# CHALLENGE
Transcribe every line from the top down to the line with "PI = math.pi", both ends included, but not the pictures.

# DATA SECTION
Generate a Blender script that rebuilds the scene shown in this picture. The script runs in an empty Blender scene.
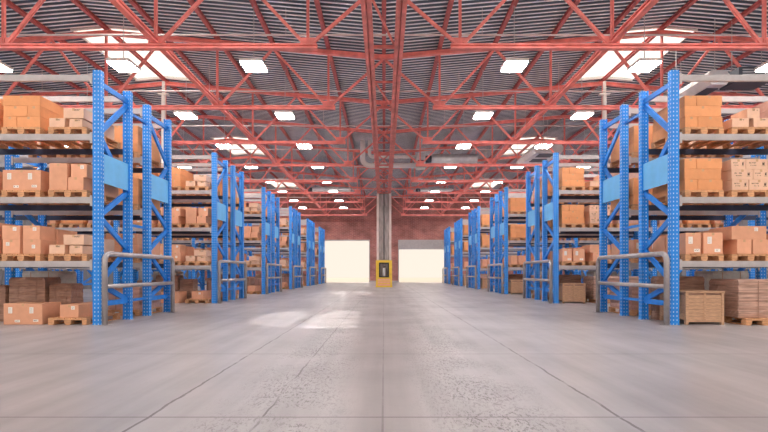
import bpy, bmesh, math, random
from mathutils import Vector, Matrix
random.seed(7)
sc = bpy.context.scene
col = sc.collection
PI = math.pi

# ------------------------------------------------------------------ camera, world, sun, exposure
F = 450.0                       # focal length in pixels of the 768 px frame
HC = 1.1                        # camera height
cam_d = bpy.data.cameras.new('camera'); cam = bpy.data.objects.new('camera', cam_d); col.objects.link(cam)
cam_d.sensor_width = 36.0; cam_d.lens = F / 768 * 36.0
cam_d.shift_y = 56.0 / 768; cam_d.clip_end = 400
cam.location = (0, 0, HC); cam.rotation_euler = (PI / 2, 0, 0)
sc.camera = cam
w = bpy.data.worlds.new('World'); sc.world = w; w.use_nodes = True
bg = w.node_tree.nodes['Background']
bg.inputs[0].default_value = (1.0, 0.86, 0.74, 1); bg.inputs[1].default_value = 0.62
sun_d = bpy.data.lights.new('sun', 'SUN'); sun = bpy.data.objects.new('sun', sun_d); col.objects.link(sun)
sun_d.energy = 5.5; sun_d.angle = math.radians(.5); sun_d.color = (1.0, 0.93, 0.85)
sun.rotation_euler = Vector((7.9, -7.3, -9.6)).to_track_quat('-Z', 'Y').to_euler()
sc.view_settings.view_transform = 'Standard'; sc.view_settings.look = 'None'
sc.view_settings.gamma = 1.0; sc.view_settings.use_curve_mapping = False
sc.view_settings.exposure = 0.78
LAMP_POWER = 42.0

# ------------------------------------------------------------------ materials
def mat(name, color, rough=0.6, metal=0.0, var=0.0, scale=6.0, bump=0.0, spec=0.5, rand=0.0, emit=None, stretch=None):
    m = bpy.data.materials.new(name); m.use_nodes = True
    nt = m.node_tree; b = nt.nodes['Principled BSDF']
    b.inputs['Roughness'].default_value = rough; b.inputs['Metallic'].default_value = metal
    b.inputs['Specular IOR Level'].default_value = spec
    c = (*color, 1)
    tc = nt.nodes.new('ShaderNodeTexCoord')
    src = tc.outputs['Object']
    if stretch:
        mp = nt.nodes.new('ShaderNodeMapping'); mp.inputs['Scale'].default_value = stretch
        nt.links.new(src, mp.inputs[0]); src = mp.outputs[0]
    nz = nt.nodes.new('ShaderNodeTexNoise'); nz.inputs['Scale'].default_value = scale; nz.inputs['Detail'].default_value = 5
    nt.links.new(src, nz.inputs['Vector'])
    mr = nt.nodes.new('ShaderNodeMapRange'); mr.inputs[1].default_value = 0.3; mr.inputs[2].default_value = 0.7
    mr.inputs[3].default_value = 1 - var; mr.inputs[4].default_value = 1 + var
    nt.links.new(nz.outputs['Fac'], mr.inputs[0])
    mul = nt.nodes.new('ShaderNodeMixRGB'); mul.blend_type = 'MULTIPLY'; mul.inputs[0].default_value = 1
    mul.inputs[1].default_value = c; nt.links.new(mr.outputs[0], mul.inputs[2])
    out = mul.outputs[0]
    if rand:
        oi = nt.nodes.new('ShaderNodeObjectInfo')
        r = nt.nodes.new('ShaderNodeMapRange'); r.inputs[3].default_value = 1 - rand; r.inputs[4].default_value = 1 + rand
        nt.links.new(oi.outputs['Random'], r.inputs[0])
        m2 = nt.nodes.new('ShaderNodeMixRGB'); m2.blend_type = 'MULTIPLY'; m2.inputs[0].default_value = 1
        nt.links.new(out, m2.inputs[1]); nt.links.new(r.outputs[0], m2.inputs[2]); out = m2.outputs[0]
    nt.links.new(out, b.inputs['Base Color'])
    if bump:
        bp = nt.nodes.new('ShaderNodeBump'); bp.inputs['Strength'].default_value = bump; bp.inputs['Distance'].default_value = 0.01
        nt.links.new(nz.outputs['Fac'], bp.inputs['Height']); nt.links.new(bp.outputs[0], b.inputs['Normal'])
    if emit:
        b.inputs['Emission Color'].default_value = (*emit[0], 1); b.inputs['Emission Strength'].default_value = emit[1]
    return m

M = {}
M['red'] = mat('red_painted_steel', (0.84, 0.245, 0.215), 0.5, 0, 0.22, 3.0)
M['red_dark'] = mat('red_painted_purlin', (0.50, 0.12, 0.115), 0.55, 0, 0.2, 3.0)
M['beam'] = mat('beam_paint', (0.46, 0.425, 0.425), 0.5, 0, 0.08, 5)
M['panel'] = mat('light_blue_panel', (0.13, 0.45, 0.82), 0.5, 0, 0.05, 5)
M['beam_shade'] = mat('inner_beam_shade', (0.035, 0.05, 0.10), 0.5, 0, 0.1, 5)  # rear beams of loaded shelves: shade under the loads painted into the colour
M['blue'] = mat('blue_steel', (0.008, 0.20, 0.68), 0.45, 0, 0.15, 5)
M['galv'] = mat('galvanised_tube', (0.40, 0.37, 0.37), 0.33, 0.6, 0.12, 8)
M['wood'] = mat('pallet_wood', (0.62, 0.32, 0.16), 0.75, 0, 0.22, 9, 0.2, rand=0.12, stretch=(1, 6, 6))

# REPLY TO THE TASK
Generate a Blender script that rebuilds the scene shown in this picture. The script runs in an empty Blender scene.
import bpy, bmesh, math, random
from mathutils import Vector, Matrix
random.seed(7)
sc = bpy.context.scene
col = sc.collection
PI = math.pi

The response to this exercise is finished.